Highlights

  • Learn what par value (face value) is and where to find it.
  • Discover the difference between par value and market value, and why share prices can differ significantly from face value.
  • Learn how to calculate par value using authorised share capital and the number of shares.

Introduction

In India’s dematerialised market system, shares no longer exist as physical share certificates for most investors. Instead, the par value (or face value) of a share is recorded electronically in company filings, stock exchange data, and corporate disclosures.

It represents the nominal accounting value assigned to a share when a company issues stock. It is not the market price investors pay when buying shares. This value is primarily used for accounting purposes and plays an important role in corporate actions such as dividend declarations, stock splits, and share consolidations.

Understanding what par value means helps you interpret corporate actions and financial statements more clearly.

What is Par Value?

Par value, also known as face or nominal value, is the fixed value assigned to a financial instrument such as a bond or stock at the time of issuance. In the case of bonds and other fixed-income securities, it represents the amount repaid at maturity and forms the basis for calculating interest (coupon) payments. Unlike par value, market value changes over time based on market conditions.

Par Value vs Market Value

Par value (or face value) refers to the nominal value assigned to a share in a company’s charter. The two terms are used interchangeably in financial statements and stock exchange filings.

Market value, on the other hand, is the price at which a share trades on the stock exchange. It is driven by factors such as demand and supply, company performance, and overall market sentiment, and therefore keeps changing.

Key distinction: A share with a face value of ₹10 may trade at ₹500 in the market. The ₹10 remains fixed as the nominal value, while ₹500 reflects its current market price. Par value is used for accounting and corporate purposes, whereas market value indicates what the investment is worth at any given time.

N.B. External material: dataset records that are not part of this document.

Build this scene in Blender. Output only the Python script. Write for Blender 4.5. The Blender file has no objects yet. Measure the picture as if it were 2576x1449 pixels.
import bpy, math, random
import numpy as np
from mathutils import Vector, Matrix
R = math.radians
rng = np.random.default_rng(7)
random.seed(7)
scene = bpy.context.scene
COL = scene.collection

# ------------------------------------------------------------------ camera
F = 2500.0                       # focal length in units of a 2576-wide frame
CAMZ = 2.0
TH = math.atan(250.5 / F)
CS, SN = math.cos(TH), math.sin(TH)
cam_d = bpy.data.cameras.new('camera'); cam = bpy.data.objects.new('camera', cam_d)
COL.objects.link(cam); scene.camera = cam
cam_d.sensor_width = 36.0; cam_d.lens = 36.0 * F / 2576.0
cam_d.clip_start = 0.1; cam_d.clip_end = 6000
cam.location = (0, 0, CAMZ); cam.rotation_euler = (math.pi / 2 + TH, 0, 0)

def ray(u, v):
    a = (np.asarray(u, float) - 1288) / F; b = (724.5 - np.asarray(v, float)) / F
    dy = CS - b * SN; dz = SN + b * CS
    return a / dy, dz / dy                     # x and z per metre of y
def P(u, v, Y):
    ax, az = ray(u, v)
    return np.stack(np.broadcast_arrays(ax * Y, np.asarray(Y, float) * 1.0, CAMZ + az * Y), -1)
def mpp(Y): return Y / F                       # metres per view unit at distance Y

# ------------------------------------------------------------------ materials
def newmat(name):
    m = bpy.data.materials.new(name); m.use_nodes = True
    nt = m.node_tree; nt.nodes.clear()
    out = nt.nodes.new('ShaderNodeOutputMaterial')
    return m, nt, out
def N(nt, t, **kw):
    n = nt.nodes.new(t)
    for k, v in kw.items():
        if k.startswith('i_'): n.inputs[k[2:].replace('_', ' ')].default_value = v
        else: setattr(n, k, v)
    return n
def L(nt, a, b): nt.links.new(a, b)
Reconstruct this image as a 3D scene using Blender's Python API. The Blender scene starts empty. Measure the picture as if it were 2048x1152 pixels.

Why Does Par Value Matter?

Par value plays an important role in a company’s financial and legal framework for several reasons:

  • Regulatory requirement: In many jurisdictions, companies are required to assign a par value to shares as part of corporate governance norms.
  • Dividend reference: Dividends are declared as a percentage of the par value, making it a reference point for payouts.
  • Accounting purpose: Par value helps record the initial value of share capital on the balance sheet and contributes to the company’s equity structure.
  • Limited liability: In certain cases, shareholder liability may be limited to the par value of their shares if the company faces insolvency.

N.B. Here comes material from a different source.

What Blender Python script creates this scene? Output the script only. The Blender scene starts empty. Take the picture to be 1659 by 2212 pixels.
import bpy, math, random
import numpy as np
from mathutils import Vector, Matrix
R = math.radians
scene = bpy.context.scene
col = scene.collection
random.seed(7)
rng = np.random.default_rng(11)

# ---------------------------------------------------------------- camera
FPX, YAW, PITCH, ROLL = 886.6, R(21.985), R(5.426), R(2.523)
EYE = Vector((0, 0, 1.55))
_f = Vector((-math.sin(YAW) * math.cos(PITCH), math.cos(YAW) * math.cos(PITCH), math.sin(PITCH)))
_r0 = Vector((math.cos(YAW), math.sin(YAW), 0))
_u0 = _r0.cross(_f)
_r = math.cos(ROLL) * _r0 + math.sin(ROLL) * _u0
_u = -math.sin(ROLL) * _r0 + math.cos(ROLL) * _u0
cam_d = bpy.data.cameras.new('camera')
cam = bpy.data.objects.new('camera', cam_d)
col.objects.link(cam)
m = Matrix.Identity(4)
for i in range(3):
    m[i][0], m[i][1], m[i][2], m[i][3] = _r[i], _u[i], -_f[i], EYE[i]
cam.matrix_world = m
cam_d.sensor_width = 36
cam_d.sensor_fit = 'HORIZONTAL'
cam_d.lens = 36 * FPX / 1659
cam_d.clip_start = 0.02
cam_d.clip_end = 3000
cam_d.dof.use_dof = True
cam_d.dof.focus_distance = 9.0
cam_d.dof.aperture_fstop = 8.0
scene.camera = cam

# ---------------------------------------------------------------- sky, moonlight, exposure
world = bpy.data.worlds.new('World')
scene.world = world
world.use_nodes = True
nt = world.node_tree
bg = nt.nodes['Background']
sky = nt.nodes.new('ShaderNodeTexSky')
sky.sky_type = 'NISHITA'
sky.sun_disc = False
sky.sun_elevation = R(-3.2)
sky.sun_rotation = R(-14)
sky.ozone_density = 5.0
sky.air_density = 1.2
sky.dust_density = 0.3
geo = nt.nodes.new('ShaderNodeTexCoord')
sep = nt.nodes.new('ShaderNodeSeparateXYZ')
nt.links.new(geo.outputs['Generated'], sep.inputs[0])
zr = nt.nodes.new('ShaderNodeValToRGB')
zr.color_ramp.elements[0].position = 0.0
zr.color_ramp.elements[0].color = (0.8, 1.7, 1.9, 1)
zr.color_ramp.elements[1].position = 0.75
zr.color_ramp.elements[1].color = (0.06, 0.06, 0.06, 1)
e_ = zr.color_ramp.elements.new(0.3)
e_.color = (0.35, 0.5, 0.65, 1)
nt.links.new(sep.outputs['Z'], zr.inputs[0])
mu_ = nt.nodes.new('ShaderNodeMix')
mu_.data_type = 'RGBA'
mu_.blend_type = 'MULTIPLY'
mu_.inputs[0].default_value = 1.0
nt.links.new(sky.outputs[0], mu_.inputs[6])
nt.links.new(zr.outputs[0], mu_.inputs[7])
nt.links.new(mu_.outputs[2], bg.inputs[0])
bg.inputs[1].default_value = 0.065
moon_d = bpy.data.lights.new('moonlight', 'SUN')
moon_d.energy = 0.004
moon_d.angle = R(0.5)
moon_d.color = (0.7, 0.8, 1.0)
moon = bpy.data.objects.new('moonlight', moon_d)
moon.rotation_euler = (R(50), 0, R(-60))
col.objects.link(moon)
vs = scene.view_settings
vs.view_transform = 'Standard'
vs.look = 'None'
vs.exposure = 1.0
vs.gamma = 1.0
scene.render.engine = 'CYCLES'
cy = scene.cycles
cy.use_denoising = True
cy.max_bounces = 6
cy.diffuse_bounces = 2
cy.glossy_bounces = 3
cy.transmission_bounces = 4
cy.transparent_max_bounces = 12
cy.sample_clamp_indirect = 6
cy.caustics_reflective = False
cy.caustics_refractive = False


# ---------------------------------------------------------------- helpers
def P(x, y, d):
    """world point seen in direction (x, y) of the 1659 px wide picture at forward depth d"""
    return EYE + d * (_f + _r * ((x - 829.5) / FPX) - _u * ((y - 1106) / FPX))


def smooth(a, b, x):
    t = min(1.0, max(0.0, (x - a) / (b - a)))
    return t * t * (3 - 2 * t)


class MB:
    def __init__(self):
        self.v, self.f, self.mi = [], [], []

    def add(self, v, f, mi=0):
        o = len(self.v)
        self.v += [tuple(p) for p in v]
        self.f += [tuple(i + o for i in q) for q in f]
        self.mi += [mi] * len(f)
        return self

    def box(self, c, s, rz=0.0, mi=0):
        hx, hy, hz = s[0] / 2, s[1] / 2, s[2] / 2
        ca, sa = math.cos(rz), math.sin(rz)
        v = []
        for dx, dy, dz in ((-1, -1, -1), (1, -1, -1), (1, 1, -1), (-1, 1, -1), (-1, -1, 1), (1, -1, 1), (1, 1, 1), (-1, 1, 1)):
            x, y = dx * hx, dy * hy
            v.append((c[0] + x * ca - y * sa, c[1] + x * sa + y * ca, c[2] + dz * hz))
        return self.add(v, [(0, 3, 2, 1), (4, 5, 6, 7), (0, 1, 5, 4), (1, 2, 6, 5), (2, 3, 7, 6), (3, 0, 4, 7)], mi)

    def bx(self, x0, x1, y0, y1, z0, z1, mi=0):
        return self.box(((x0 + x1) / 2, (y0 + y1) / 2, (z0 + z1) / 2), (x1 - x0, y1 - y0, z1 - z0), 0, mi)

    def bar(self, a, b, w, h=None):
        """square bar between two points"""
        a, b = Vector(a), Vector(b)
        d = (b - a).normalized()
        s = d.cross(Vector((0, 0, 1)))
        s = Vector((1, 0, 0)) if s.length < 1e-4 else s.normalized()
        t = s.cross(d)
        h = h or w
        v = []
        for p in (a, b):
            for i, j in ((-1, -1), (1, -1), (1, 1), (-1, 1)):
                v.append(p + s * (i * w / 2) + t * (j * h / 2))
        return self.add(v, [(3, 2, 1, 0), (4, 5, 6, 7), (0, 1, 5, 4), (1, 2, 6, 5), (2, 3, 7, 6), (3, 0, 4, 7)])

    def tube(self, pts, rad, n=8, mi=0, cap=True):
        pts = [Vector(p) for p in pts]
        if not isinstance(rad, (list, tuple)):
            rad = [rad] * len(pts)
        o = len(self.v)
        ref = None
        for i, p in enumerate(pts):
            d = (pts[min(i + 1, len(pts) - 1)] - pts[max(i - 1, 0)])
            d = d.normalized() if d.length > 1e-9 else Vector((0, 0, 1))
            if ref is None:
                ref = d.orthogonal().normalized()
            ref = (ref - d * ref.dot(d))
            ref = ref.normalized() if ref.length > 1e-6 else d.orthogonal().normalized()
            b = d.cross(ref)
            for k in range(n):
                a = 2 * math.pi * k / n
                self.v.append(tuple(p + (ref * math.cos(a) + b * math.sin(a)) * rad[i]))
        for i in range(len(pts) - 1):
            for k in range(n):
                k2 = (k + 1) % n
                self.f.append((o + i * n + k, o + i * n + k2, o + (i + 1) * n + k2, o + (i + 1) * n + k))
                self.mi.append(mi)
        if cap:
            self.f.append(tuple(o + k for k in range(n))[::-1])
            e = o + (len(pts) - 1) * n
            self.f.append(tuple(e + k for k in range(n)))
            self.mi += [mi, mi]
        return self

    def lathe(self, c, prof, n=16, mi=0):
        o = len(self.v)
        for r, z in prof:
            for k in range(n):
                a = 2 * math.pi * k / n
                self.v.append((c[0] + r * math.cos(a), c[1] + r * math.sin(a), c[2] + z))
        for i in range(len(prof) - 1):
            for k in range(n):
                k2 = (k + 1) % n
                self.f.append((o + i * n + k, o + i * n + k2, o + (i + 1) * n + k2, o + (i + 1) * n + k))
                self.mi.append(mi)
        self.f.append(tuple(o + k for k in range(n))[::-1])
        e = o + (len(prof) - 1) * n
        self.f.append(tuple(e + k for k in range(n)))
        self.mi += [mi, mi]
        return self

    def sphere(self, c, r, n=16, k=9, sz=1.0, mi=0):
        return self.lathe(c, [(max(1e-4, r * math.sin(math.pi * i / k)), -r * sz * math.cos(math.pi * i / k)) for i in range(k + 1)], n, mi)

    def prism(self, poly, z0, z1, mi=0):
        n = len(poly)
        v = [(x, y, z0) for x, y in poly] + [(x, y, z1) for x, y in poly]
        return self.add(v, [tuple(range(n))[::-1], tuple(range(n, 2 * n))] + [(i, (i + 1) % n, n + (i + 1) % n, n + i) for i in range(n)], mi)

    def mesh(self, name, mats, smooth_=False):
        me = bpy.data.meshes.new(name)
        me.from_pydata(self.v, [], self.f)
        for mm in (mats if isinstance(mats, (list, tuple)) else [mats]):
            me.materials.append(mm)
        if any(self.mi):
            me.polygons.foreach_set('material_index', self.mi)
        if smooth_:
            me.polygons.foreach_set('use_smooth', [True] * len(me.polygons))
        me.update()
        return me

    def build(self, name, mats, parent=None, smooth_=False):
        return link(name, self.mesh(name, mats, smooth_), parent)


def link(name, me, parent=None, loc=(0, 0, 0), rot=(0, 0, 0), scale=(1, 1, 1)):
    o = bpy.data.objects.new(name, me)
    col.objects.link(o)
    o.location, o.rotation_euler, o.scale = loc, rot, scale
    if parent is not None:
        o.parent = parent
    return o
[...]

How to Calculate Par Value

Par value per share is calculated by dividing the total share capital value by the number of authorised shares. While companies assign the face value, you can reverse-engineer the math to understand a company’s capital structure:

Formula:
Par Value = Total Share Capital Value ÷ Total Number of Authorised Shares

Steps to Calculate Par Value

Step 1: Identify total share capital value
Find the total value of all authorised shares, usually mentioned in the company’s incorporation documents.

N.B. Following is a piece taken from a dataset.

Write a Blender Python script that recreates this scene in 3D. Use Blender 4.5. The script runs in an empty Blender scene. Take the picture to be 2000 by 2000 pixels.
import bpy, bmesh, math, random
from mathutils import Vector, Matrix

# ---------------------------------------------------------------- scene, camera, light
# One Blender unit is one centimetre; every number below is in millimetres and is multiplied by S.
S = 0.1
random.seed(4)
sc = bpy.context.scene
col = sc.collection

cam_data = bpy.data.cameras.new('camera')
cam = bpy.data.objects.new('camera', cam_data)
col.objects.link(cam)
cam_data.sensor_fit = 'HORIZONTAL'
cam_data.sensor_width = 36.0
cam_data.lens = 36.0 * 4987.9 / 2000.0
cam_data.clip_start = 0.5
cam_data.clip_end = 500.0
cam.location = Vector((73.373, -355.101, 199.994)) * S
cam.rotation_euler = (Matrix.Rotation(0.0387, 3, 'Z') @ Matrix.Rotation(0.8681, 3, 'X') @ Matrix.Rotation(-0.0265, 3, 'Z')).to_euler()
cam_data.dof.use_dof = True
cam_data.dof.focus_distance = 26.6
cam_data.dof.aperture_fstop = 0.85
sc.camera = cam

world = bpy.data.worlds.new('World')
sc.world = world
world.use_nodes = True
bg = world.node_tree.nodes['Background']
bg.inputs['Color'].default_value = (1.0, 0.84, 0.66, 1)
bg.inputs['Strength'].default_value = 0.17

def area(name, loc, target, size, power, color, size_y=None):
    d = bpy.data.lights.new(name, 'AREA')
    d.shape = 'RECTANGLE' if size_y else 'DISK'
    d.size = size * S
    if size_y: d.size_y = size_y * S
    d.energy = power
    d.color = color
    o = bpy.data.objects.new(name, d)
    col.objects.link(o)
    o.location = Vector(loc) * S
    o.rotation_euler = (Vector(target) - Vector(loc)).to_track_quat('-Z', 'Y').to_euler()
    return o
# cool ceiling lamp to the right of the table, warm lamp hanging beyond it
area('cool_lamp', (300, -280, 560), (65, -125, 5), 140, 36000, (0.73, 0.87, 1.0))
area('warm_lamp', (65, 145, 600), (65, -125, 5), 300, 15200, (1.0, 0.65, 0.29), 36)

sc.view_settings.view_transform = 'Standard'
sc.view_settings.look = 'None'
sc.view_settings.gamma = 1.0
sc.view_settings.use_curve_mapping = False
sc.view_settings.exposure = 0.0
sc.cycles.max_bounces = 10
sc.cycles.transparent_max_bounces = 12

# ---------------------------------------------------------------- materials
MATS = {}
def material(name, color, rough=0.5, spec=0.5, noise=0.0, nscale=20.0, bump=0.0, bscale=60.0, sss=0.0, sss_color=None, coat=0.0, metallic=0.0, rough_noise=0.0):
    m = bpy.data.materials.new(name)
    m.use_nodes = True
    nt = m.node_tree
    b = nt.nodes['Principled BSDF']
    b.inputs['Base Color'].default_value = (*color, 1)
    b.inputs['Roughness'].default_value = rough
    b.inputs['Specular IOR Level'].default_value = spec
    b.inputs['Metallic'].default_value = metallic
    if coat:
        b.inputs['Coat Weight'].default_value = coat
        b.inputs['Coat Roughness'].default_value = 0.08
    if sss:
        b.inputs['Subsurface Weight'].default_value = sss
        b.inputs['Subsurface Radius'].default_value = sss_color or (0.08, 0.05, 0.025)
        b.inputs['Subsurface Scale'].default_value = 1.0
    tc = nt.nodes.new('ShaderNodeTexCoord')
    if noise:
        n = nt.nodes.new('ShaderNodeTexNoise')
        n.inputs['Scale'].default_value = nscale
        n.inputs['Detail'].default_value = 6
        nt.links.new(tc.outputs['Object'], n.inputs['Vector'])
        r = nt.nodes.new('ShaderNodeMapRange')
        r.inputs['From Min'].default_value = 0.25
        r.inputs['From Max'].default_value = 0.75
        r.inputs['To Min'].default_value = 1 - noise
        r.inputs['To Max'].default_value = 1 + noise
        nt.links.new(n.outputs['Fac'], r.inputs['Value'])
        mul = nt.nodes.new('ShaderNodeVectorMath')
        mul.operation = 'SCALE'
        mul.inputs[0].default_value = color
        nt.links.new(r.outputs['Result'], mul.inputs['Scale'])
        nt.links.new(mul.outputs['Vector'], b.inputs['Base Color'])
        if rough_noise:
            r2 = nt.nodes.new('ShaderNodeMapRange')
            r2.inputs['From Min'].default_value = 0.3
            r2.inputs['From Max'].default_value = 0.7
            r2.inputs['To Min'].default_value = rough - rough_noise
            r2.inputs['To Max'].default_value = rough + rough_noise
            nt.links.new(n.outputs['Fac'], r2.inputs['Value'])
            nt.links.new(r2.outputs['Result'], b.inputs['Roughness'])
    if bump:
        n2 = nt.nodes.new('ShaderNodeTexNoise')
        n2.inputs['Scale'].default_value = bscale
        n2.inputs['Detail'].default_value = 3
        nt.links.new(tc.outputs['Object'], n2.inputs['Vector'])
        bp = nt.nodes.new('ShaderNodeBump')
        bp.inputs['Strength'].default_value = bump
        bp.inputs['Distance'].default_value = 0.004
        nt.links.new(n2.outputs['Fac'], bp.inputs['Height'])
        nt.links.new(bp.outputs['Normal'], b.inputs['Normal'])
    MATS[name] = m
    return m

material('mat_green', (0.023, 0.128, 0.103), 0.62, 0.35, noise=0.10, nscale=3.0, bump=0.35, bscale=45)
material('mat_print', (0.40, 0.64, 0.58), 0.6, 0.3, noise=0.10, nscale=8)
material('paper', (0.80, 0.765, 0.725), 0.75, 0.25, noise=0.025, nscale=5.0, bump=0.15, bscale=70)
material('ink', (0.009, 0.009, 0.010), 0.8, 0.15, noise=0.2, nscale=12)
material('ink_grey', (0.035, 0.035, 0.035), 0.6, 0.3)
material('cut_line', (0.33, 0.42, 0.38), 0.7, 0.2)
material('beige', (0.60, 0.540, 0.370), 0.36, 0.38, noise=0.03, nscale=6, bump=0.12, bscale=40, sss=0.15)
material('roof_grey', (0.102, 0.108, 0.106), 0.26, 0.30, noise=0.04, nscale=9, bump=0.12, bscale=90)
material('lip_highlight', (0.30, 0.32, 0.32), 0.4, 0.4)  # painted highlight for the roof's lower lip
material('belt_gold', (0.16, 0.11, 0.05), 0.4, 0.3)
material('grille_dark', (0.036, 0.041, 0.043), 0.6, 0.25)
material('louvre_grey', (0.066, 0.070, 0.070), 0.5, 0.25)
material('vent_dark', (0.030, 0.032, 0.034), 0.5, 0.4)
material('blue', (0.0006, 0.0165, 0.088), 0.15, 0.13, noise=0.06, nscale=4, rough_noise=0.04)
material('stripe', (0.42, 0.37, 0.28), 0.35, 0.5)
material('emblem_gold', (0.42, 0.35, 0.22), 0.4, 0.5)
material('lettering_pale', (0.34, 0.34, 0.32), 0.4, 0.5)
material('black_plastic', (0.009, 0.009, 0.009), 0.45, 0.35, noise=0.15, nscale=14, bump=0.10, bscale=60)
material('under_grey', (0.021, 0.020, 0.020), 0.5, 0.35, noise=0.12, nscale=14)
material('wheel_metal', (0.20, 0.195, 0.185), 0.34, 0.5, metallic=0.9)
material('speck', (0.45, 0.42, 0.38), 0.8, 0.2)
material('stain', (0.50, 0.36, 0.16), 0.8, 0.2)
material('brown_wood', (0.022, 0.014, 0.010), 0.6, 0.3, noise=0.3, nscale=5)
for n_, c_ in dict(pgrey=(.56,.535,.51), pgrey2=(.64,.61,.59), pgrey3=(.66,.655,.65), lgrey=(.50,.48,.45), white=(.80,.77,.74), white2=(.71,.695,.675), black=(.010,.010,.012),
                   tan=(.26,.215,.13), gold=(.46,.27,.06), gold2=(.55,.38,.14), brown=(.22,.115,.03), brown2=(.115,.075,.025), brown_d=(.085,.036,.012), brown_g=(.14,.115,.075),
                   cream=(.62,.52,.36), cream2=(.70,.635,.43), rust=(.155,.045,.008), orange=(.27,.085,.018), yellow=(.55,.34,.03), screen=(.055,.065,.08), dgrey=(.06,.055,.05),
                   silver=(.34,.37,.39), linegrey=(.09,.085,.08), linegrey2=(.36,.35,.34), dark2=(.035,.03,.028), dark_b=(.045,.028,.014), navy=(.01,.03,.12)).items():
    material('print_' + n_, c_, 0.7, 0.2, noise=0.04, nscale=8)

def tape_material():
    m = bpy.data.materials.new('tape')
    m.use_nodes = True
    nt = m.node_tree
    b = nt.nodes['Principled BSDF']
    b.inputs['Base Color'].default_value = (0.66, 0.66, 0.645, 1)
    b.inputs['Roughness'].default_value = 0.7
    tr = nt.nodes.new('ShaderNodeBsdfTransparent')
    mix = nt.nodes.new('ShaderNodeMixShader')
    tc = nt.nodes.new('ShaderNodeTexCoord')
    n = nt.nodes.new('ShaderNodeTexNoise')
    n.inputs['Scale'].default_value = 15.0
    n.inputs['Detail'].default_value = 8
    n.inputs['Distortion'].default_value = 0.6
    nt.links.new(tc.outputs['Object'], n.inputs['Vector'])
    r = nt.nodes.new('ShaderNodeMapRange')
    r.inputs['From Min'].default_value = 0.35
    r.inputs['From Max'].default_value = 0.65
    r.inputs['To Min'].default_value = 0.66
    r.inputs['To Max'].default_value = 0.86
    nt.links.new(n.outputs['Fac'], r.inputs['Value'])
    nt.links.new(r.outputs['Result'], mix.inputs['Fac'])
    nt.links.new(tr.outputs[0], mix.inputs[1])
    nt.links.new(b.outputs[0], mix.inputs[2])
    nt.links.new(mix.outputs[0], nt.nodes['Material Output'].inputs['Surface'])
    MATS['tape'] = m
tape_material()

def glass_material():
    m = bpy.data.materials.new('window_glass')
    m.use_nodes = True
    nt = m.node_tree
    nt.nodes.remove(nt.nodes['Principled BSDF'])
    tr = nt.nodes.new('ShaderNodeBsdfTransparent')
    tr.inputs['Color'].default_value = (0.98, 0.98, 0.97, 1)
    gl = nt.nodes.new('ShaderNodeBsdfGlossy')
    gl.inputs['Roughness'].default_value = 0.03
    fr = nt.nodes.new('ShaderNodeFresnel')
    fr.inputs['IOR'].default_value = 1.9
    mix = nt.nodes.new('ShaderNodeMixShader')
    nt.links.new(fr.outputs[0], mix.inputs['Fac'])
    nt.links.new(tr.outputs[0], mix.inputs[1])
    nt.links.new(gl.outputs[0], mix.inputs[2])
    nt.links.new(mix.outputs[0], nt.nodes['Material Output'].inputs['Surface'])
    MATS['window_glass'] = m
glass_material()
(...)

Total Share Capital Value = Number of Authorised Shares × Par Value per Share

Step 2: Determine the total number of authorised shares
Check the company’s official documents to find how many shares it is allowed to issue.

Step 3: Apply the formula
Divide the total share capital value by the number of authorised shares to get the par value per share.

Example:
If a company has 10 lakh authorised shares with a total authorised capital of ₹10 lakh:

Face Value = ₹10 lakh ÷ 10 lakh shares = ₹1 per share

Key Takeaway for Investors

Par value is the nominal or face value assigned to each share in a company’s charter. While it holds legal and accounting importance, it does not reflect the stock’s actual market value. It is calculated by dividing the total share capital value by the number of authorised shares. Understanding par value is important for investors and finance professionals, as it underpins key aspects of accounting, ownership, and corporate governance.

FAQs

1. What is the difference between par value and face value?

Par value and face value are identical terms in Indian markets, both denoting the nominal accounting value assigned to a share as per the Companies Act 2013. You can use these interchangeably.

2. Why do companies reduce par value through stock splits?

Stock splits reduce share price proportionally to face value reduction, improving liquidity and making shares more accessible to retail investors without changing market capitalisation.

3. Does par value affect share price?

Par value does not determine market price. Share prices reflect company valuation, performance, and market sentiment, while face value remains a fixed nominal accounting value.